A Christmas cake conundrum

Do we need to eat Christmas confectionery to feel part of the festive celebration?

In the supermarket last weekend Christmas was everywhere. The mince pies, cakes and chocolate snowmen were beautifully displayed and alluring. I wanted to feel festive and to laden my trolley with Christmas treats. But, by the time I got to the checkout my only token of Christmas was a bag of satsumas and some walnuts. I felt torn. Part of me wanted to buy-in to Christmas like the other shoppers, but I also knew that I didn’t want to eat what was on offer. I liked the idea of sweet treats, the associations, the tradition, but I didn’t actually want to eat them.

Making food choices is complex. We have so many associations and emotions linked to food, which are both conscious and subconscious. How often do we eat something because we like the idea of it? Or because it reminds us of a particular occasion? Even when we don’t actually want the food?

What about eating a particular food because everyone else is? After all food unites us. Throughout history food has been used to bring people together and is shared at times of celebrations. Today, however, so many of us have different dietary requirements that we often don’t all share the same meal. We have different options that are dairy-free, gluten-free, raw, to name just a few. But how does this make us feel? If sharing the same food unites us, then does eating different food isolates us?

That was certainly my experience at the supermarket. I felt different for not buying and sharing the mince pies and chocolate snowmen, and I wanted to feel united and to join the festive spirit.

So how are we to feel united through food again when we have so many different requirements?
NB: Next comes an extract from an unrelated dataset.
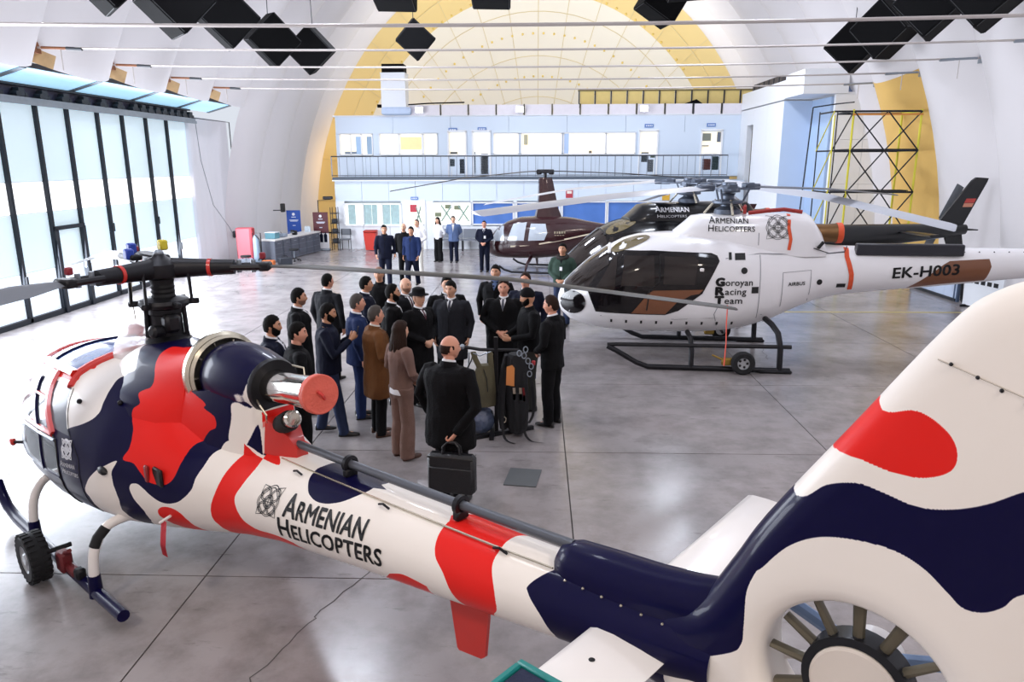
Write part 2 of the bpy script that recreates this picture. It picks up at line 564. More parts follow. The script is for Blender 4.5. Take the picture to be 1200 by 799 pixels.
# rail with rollers
tr = MB().box((XL + .12, 16.0, 4.86), (.34, 17.2, .12)).build('trim_1', M_steel, smooth=False); struct(tr)
MB().box((XL + .30, 16.0, 4.80), (.05, 17.2, .08)).build('lower_rail', M_steel, tr, smooth=False)
MB().box((XL - .02, 16.0, 5.05), (.12, 17.2, .28)).build('rail_back', mat('rail_back', '#4b4658', .6), tr, smooth=False)
MB().box((XL + .05, 16.0, 5.19), (.2, 17.2, .05)).build('upper_rail', M_dkgrey, tr, smooth=False)
y = 13.3
while y < 24.7:
    b = MB(); b.box((XL + .16, y, 5.03), (.14, .20, .18)); b.cyl((XL + .10, y - .17, 4.98), (XL + .26, y - .17, 4.98), .06, n=8); b.box((XL + .2, y + .15, 4.97), (.06, .08, .1))
    b.build('roller_carriage', M_dkgrey, tr, smooth=False)
    y += .78 if y < 20.5 else .42
# canopy of light-blue panes between rail and membrane
M_canopy = mat('sky_lit_canopy_pane', '#a9d6f2', .4, var=.12, scale=.35, emit=.9)
can = thing('window_1', None, None); struct(can)
CY = [7.45, 10.2, 12.95, 15.7, 18.45, 21.2, 23.95, 26.2]
x0, z0, x1, z1 = XL + .02, 5.22, -10.62, 5.45
for a, b in zip(CY, CY[1:]):
    g = .10
    MB().add([(x0, a + g, z0), (x0, b - g, z0), (x1, b - g, z1), (x1, a + g, z1), (x0, a + g, z0 + .03), (x0, b - g, z0 + .03), (x1, b - g, z1 + .03), (x1, a + g, z1 + .03)],
             [(0, 1, 2, 3), (7, 6, 5, 4), (0, 4, 5, 1), (1, 5, 6, 2), (2, 6, 7, 3), (3, 7, 4, 0)]).build('canopy_pane', M_canopy, can, smooth=False)
for a in CY:
    MB().add([(x0, a - .10, z0 - .02), (x0, a + .10, z0 - .02), (x1, a + .10, z1 - .02), (x1, a - .10, z1 - .02), (x0, a - .10, z0 + .08), (x0, a + .10, z0 + .08), (x1, a + .10, z1 + .08), (x1, a - .10, z1 + .08)],
             [(0, 1, 2, 3), (7, 6, 5, 4), (0, 4, 5, 1), (1, 5, 6, 2), (2, 6, 7, 3), (3, 7, 4, 0)]).build('canopy_bar', mat('canopy_bar', '#8a949c', .5, .3), can, smooth=False)
MB().box((-10.6, 16.8, 5.50), (.10, 18.8, .10)).build('canopy_edge', M_dkgrey, can, smooth=False)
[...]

I don’t believe we need to eat foods that we don’t want to eat, but we do need to have alternatives. When we follow a different diet or lifestyle we need to be the ones that extend ourselves and unite with others. We have a responsibility to share what we have learnt and to make food that we can eat and share with others. Even if friends and guests don’t have specific dietary requirements, the chances are that they will love trying something new and won’t even know that it is ‘free-from’ (unless you tell them). Sharing alternative foods helps to open us to new ideas, different flavours and a new way of eating, and most importantly we can be united through food again and all feel part of the same celebration.

So, here is my contribution, which I think is a fantastic alternative to a classic mince-pie and what is even better is it doesn’t contain raisins…so my husband will eat them too!

Goji berry and almond mince-pie cookies

Goji berry & almond christmas cookiesFor the base
2 cups of almonds
Coconut oil and maple syrup (or honey)

For the fruit mix
1 orange, chopped
1 apple, chopped
12 dates, chopped
½ cup of goji berries
1 tbsp of coconut oil
½ tsp cinnamon powder
½ tsp ginger powder

• Place the almonds in a coffee grinder or blender and process until fine
• Melt a couple of spoons of coconut oil and maple syrup and mix into the almonds until you have a dough-like consistency
• Place the fruit mix ingredients in a food processor and process until you have a soft puree
• Take a pinch of the almond dough and make into a ball and press flat
• Put a spoonful of the fruit mixture onto each circle of dough and decorate with any remaining goji berries
• Place in the fridge to chill and set
• Delicious served on their own or with a little Coyo coconut yoghurt. Enjoy!